Schiff, 64, has represented communities in Los Angeles and the San Gabriel Valley for nearly three decades.

Schiff was an assistant U.S. attorney — a federal prosecutor — before being elected in 1996 to represent a Burbank-Glendale-Pasadena district in the state Senate, which he did for four years. He was elected to the House of Representatives in 2001, and is in his 12th term there representing California’s 30th Congressional District — which stretches from Beverly Grove to Pasadena and from Echo Park to the Angeles National Forest.

Schiff served as chair of the House Intelligence Committee between 2019 and 2023, and led the first House impeachment of President Trump over claims that Trump had withheld military aid from Ukraine while pressuring leaders there to announce an investigation into his 2020 Democratic rival, Joe Biden. Schiff also served as the lead prosecutor in the subsequent impeachment trial in the Senate, where Trump was acquitted.

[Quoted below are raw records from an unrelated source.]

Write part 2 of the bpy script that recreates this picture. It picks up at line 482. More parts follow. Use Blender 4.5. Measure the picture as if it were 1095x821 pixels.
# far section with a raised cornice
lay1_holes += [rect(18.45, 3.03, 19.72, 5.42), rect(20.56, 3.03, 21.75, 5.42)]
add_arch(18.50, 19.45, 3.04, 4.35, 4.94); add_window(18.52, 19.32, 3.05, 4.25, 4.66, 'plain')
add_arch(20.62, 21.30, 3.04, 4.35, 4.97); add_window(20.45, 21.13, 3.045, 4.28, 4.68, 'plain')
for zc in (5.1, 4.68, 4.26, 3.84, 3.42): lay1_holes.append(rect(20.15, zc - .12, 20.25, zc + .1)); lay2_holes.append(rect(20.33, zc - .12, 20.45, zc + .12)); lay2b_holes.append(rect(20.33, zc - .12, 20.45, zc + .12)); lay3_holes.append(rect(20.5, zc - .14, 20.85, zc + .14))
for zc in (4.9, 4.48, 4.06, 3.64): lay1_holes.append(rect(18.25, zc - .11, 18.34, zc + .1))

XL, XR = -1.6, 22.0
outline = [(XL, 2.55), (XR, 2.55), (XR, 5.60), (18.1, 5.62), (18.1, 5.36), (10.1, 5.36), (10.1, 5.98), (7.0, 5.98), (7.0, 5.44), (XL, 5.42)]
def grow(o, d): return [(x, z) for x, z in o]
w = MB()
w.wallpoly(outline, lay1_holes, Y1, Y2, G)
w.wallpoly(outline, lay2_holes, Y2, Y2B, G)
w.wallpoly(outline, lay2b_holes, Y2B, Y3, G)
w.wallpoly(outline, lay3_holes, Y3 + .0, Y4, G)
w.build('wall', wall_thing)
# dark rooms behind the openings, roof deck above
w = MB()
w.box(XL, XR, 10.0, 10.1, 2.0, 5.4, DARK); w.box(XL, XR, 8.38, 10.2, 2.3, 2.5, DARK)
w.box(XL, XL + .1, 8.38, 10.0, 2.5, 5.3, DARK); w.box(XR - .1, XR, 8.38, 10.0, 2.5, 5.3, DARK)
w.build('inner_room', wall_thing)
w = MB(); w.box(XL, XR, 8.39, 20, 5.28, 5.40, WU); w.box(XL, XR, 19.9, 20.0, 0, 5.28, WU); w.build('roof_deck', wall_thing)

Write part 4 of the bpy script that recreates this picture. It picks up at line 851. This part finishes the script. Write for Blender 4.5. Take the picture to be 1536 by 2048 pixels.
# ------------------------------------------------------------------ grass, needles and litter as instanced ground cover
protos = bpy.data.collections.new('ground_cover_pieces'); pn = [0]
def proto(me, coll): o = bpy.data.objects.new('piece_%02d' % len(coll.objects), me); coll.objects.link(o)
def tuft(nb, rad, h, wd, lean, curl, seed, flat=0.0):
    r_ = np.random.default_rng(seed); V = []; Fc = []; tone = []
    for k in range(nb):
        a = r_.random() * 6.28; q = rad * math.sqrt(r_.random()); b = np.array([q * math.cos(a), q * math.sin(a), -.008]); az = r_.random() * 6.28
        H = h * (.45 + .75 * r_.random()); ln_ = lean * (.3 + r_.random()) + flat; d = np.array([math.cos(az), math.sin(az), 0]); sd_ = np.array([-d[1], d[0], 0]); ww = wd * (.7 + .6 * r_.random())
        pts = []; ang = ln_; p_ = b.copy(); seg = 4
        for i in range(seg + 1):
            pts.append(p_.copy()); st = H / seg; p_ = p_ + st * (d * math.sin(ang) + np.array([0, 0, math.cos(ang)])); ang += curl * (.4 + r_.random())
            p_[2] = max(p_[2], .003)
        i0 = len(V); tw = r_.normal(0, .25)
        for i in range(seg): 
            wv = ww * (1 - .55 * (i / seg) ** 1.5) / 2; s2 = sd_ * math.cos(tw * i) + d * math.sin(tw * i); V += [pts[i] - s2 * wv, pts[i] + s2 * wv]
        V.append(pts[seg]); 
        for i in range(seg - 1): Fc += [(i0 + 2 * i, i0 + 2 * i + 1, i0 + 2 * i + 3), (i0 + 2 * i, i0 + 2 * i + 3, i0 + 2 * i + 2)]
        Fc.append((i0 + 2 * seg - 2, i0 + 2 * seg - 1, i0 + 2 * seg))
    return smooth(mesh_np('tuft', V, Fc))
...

Later, Schiff served on the Jan. 6 committee that investigated an alleged conspiracy by Trump and his allies to overturn the 2020 election, including with the assault on the U.S. Capitol by Trump supporters. Trump was impeached a second time on charges he incited the insurrection, but again was acquitted by the Senate.

The two impeachments greatly increased Schiff’s national profile. It also turned him into a lightning rod to the political right, with conservatives condemning him for what they viewed as unfair attacks on Trump.

House Republicans censured Schiff in 2023, alleging that he had “purposely deceived” Congress and the American public years prior by claiming there was evidence of collusion between Trump’s 2016 campaign and Russia. Subsequent investigations found the Russians did intervene in the election on Trump’s behalf and that his campaign welcomed the help, but did not conclude there’d been a criminal conspiracy. Schiff has defended his actions and called the censure a “badge of honor.”

Garvey, 75, is famous in Southern California not for politics — where he calls himself a “moderate conservative” — but for playing Major League ball.

The first-time political candidate was a star first baseman for the Dodgers in the 1970s and early 1980s — winning the World Series with the team in 1981 — and later a hero with the San Diego Padres, helping them reach the World Series in 1984. He won four Gold Glove awards and was a 10-time National League All-Star.

Garvey cultivated a squeaky-clean, all-American image as a player, and has campaigned as a “role model” and “devoted family man.”

His clean image was marred by scandal in the late 1980s when Garvey divorced his wife, got two other women pregnant, then married a fourth woman, his current wife. Garvey has struggled with money for years, as well — leaving a trail of unpaid debts — and owes hundreds of thousands of dollars in back taxes, according to recent financial disclosures.